------ Source data

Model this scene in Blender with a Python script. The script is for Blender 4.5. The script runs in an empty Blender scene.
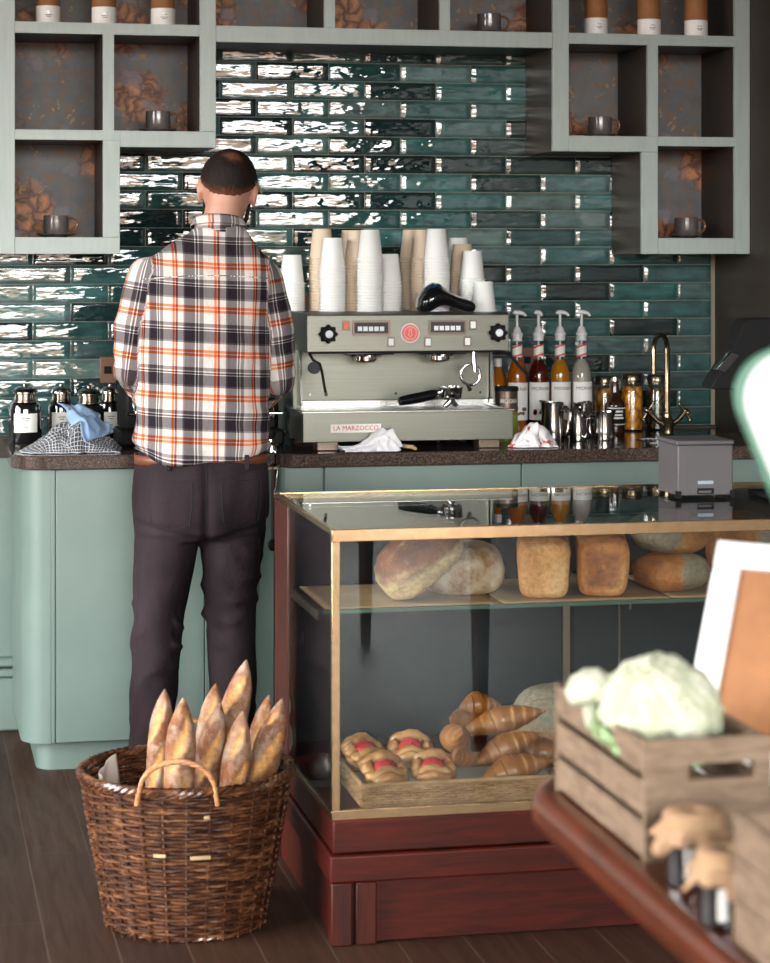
import bpy, math, random
from mathutils import Vector, Matrix, Quaternion, noise
random.seed(11)
PI = math.pi
sc = bpy.context.scene
COL = sc.collection
# ---------------------------------------------------------------- camera geometry (metres, eye at 1.5 m)
F = 2277.0; TH = math.atan(480.0 / F); EYE = 1.5; HZ = 254.0
ST, CT = math.sin(TH), math.cos(TH)
def ray(px, py):
    u = (px - 385.0) / F
    return Vector((ST + u * CT, CT - u * ST, (HZ - py) / F))
def at(px, py, Y):
    d = ray(px, py); t = Y / d.y
    return Vector((d.x * t, Y, EYE + d.z * t))
def atz(px, py, z):
    d = ray(px, py); t = (z - EYE) / d.z
    return Vector((d.x * t, d.y * t, z))
def nz(x, y=0.0, z=0.0):
    return noise.noise(Vector((x, y, z)))
def lerp(a, b, t): return a + (b - a) * t
def sstep(a, b, x):
    t = max(0.0, min(1.0, (x - a) / (b - a))); return t * t * (3 - 2 * t)
def lin(c):
    return tuple((x / 255 / 12.92) if x / 255 <= .04045 else ((x / 255 + .055) / 1.055) ** 2.4 for x in c) + (1.0,)
# ---------------------------------------------------------------- mesh builder
class MB:
    def __init__(s): s.v = []; s.f = []; s.s = {}; s.c = {}; s.uv = {}
    def add(s, vs, fs):
        o = len(s.v); s.v += [Vector(p) for p in vs]; s.f += [tuple(i + o for i in f) for f in fs]; return o
    def box(s, x0, x1, y0, y1, z0, z1, rz=0, piv=None):
        vs = [Vector((x, y, z)) for z in (z0, z1) for x, y in ((x0, y0), (x1, y0), (x1, y1), (x0, y1))]
        if rz:
            p = Vector(piv) if piv else Vector(((x0 + x1) / 2, (y0 + y1) / 2, 0)); m = Matrix.Rotation(rz, 3, 'Z')
            vs = [p + m @ (q - p) for q in vs]
        s.add(vs, [(3, 2, 1, 0), (4, 5, 6, 7), (0, 1, 5, 4), (1, 2, 6, 5), (2, 3, 7, 6), (3, 0, 4, 7)]); return s
    def prism(s, poly, z0, z1, M=None):
        n = len(poly); vs = [Vector((x, y, z0)) for x, y in poly] + [Vector((x, y, z1)) for x, y in poly]
        if M: vs = [M @ q for q in vs]
        s.add(vs, [tuple(range(n - 1, -1, -1)), tuple(range(n, 2 * n))] + [(i, (i + 1) % n, n + (i + 1) % n, n + i) for i in range(n)]); return s
    def rings(s, rs, caps=True, closed=True):
        n = len(rs[0]); o = s.add([p for r in rs for p in r], []); m = n if closed else n - 1
        for k in range(len(rs) - 1):
            for i in range(m):
                j = (i + 1) % n; s.f.append((o + k * n + i, o + k * n + j, o + (k + 1) * n + j, o + (k + 1) * n + i))
        if caps:
            s.f.append(tuple(o + i for i in range(n - 1, -1, -1))); s.f.append(tuple(o + (len(rs) - 1) * n + i for i in range(n)))
        s.o = o; return s
    def tube(s, path, r, seg=8, caps=True, up=None, flat=1.0):
        P = [Vector(p) for p in path]; n = len(P); R = r if isinstance(r, (list, tuple)) else [r] * n
        T = [(P[min(i + 1, n - 1)] - P[max(i - 1, 0)]).normalized() for i in range(n)]
        u = Vector(up) if up else (Vector((0, 0, 1)) if abs(T[0].z) < .9 else Vector((1, 0, 0)))
        N = (u - T[0] * u.dot(T[0])).normalized(); rs = []
        for i in range(n):
            N = (N - T[i] * N.dot(T[i])).normalized(); B = T[i].cross(N)
            rs.append([P[i] + (N * math.cos(a) * flat + B * math.sin(a)) * R[i] for a in [2 * PI * k / seg for k in range(seg)]])
        s.rings(rs, caps); return s
    def lathe(s, prof, c=(0, 0, 0), seg=24, M=None, caps=True):
        c = Vector(c); rs = []
        for r, z in prof:
            ring = [Vector((r * math.cos(2 * PI * k / seg), r * math.sin(2 * PI * k / seg), z)) for k in range(seg)]
            rs.append([c + (M @ q if M else q) for q in ring])
        s.rings(rs, caps); return s
    def ell(s, c, r, seg=20, rg=12, M=None, fn=None):
        c = Vector(c); vs = []; fs = []
        for j in range(rg + 1):
            ph = PI * j / rg
            for i in range(seg):
                a = 2 * PI * i / seg; d = Vector((math.sin(ph) * math.cos(a), math.sin(ph) * math.sin(a), -math.cos(ph)))
                k = fn(d) if fn else 1.0; q = Vector((d.x * r[0], d.y * r[1], d.z * r[2])) * k
                vs.append(c + (M @ q if M else q))
        for j in range(rg):
            for i in range(seg):
                k = (i + 1) % seg; fs.append((j * seg + i, j * seg + k, (j + 1) * seg + k, (j + 1) * seg + i))
        s.add(vs, fs); return s
    def grid(s, fn, nu, nv, closed=False):
        o = s.add([fn(i / nu, j / nv) for j in range(nv + 1) for i in range(nu + 1)], [])
        for j in range(nv):
            for i in range(nu):
                a = o + j * (nu + 1) + i; s.f.append((a, a + 1, a + nu + 2, a + nu + 1))
        return s
    def xf(s, M):
        s.v = [M @ q for q in s.v]; return s
    def mesh(s, name, m, ang=40):
        me = bpy.data.meshes.new(name); me.from_pydata([tuple(q) for q in s.v], [], s.f)
        for k in (m if isinstance(m, (list, tuple)) else [m]): me.materials.append(k)
        if s.s:
            a = me.attributes.new('s', 'FLOAT', 'POINT'); a.data.foreach_set('value', [s.s.get(i, 0.0) for i in range(len(s.v))])
        if s.c:
            a = me.attributes.new('tint', 'FLOAT_COLOR', 'POINT')
            a.data.foreach_set('color', [x for i in range(len(s.v)) for x in s.c.get(i, (0, 0, 0, 1))])
        me.validate(); me.update()
        if ang is None: me.shade_flat()
        else:
            me.shade_smooth(); me.set_sharp_from_angle(angle=math.radians(ang))
        return me
    def build(s, name, m, parent=None, ang=40, bevel=0, sub=0, solid=0, seg=2, world=False):
        if parent is not None and world:
            q = parent.matrix_basis.inverted(); s.v = [q @ p for p in s.v]
        o = bpy.data.objects.new(name, s.mesh(name, m, ang)); COL.objects.link(o)
        if parent is not None: o.parent = parent
        if solid:
            k = o.modifiers.new('s', 'SOLIDIFY'); k.thickness = solid; k.offset = 0
        if sub:
            k = o.modifiers.new('d', 'SUBSURF'); k.levels = k.render_levels = sub
        if bevel:
            k = o.modifiers.new('b', 'BEVEL'); k.width = bevel; k.segments = seg; k.limit_method = 'ANGLE'; k.angle_limit = math.radians(35)
        return o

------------

Instruction: Print out the material word for word, omitting the pictures.

The answer:
Model this scene in Blender with a Python script. The script is for Blender 4.5. The script runs in an empty Blender scene.
import bpy, math, random
from mathutils import Vector, Matrix, Quaternion, noise
random.seed(11)
PI = math.pi
sc = bpy.context.scene
COL = sc.collection
# ---------------------------------------------------------------- camera geometry (metres, eye at 1.5 m)
F = 2277.0; TH = math.atan(480.0 / F); EYE = 1.5; HZ = 254.0
ST, CT = math.sin(TH), math.cos(TH)
def ray(px, py):
    u = (px - 385.0) / F
    return Vector((ST + u * CT, CT - u * ST, (HZ - py) / F))
def at(px, py, Y):
    d = ray(px, py); t = Y / d.y
    return Vector((d.x * t, Y, EYE + d.z * t))
def atz(px, py, z):
    d = ray(px, py); t = (z - EYE) / d.z
    return Vector((d.x * t, d.y * t, z))
def nz(x, y=0.0, z=0.0):
    return noise.noise(Vector((x, y, z)))
def lerp(a, b, t): return a + (b - a) * t
def sstep(a, b, x):
    t = max(0.0, min(1.0, (x - a) / (b - a))); return t * t * (3 - 2 * t)
def lin(c):
    return tuple((x / 255 / 12.92) if x / 255 <= .04045 else ((x / 255 + .055) / 1.055) ** 2.4 for x in c) + (1.0,)
# ---------------------------------------------------------------- mesh builder
class MB:
    def __init__(s): s.v = []; s.f = []; s.s = {}; s.c = {}; s.uv = {}
    def add(s, vs, fs):
        o = len(s.v); s.v += [Vector(p) for p in vs]; s.f += [tuple(i + o for i in f) for f in fs]; return o
    def box(s, x0, x1, y0, y1, z0, z1, rz=0, piv=None):
        vs = [Vector((x, y, z)) for z in (z0, z1) for x, y in ((x0, y0), (x1, y0), (x1, y1), (x0, y1))]
        if rz:
            p = Vector(piv) if piv else Vector(((x0 + x1) / 2, (y0 + y1) / 2, 0)); m = Matrix.Rotation(rz, 3, 'Z')
            vs = [p + m @ (q - p) for q in vs]
        s.add(vs, [(3, 2, 1, 0), (4, 5, 6, 7), (0, 1, 5, 4), (1, 2, 6, 5), (2, 3, 7, 6), (3, 0, 4, 7)]); return s
    def prism(s, poly, z0, z1, M=None):
        n = len(poly); vs = [Vector((x, y, z0)) for x, y in poly] + [Vector((x, y, z1)) for x, y in poly]
        if M: vs = [M @ q for q in vs]
        s.add(vs, [tuple(range(n - 1, -1, -1)), tuple(range(n, 2 * n))] + [(i, (i + 1) % n, n + (i + 1) % n, n + i) for i in range(n)]); return s
    def rings(s, rs, caps=True, closed=True):
        n = len(rs[0]); o = s.add([p for r in rs for p in r], []); m = n if closed else n - 1
        for k in range(len(rs) - 1):
            for i in range(m):
                j = (i + 1) % n; s.f.append((o + k * n + i, o + k * n + j, o + (k + 1) * n + j, o + (k + 1) * n + i))
        if caps:
            s.f.append(tuple(o + i for i in range(n - 1, -1, -1))); s.f.append(tuple(o + (len(rs) - 1) * n + i for i in range(n)))
        s.o = o; return s
    def tube(s, path, r, seg=8, caps=True, up=None, flat=1.0):
        P = [Vector(p) for p in path]; n = len(P); R = r if isinstance(r, (list, tuple)) else [r] * n
        T = [(P[min(i + 1, n - 1)] - P[max(i - 1, 0)]).normalized() for i in range(n)]
        u = Vector(up) if up else (Vector((0, 0, 1)) if abs(T[0].z) < .9 else Vector((1, 0, 0)))
        N = (u - T[0] * u.dot(T[0])).normalized(); rs = []
        for i in range(n):
            N = (N - T[i] * N.dot(T[i])).normalized(); B = T[i].cross(N)
            rs.append([P[i] + (N * math.cos(a) * flat + B * math.sin(a)) * R[i] for a in [2 * PI * k / seg for k in range(seg)]])
        s.rings(rs, caps); return s
    def lathe(s, prof, c=(0, 0, 0), seg=24, M=None, caps=True):
        c = Vector(c); rs = []
        for r, z in prof:
            ring = [Vector((r * math.cos(2 * PI * k / seg), r * math.sin(2 * PI * k / seg), z)) for k in range(seg)]
            rs.append([c + (M @ q if M else q) for q in ring])
        s.rings(rs, caps); return s
    def ell(s, c, r, seg=20, rg=12, M=None, fn=None):
        c = Vector(c); vs = []; fs = []
        for j in range(rg + 1):
            ph = PI * j / rg
            for i in range(seg):
                a = 2 * PI * i / seg; d = Vector((math.sin(ph) * math.cos(a), math.sin(ph) * math.sin(a), -math.cos(ph)))
                k = fn(d) if fn else 1.0; q = Vector((d.x * r[0], d.y * r[1], d.z * r[2])) * k
                vs.append(c + (M @ q if M else q))
        for j in range(rg):
            for i in range(seg):
                k = (i + 1) % seg; fs.append((j * seg + i, j * seg + k, (j + 1) * seg + k, (j + 1) * seg + i))
        s.add(vs, fs); return s
    def grid(s, fn, nu, nv, closed=False):
        o = s.add([fn(i / nu, j / nv) for j in range(nv + 1) for i in range(nu + 1)], [])
        for j in range(nv):
            for i in range(nu):
                a = o + j * (nu + 1) + i; s.f.append((a, a + 1, a + nu + 2, a + nu + 1))
        return s
    def xf(s, M):
        s.v = [M @ q for q in s.v]; return s
    def mesh(s, name, m, ang=40):
        me = bpy.data.meshes.new(name); me.from_pydata([tuple(q) for q in s.v], [], s.f)
        for k in (m if isinstance(m, (list, tuple)) else [m]): me.materials.append(k)
        if s.s:
            a = me.attributes.new('s', 'FLOAT', 'POINT'); a.data.foreach_set('value', [s.s.get(i, 0.0) for i in range(len(s.v))])
        if s.c:
            a = me.attributes.new('tint', 'FLOAT_COLOR', 'POINT')
            a.data.foreach_set('color', [x for i in range(len(s.v)) for x in s.c.get(i, (0, 0, 0, 1))])
        me.validate(); me.update()
        if ang is None: me.shade_flat()
        else:
            me.shade_smooth(); me.set_sharp_from_angle(angle=math.radians(ang))
        return me
    def build(s, name, m, parent=None, ang=40, bevel=0, sub=0, solid=0, seg=2, world=False):
        if parent is not None and world:
            q = parent.matrix_basis.inverted(); s.v = [q @ p for p in s.v]
        o = bpy.data.objects.new(name, s.mesh(name, m, ang)); COL.objects.link(o)
        if parent is not None: o.parent = parent
        if solid:
            k = o.modifiers.new('s', 'SOLIDIFY'); k.thickness = solid; k.offset = 0
        if sub:
            k = o.modifiers.new('d', 'SUBSURF'); k.levels = k.render_levels = sub
        if bevel:
            k = o.modifiers.new('b', 'BEVEL'); k.width = bevel; k.segments = seg; k.limit_method = 'ANGLE'; k.angle_limit = math.radians(35)
        return o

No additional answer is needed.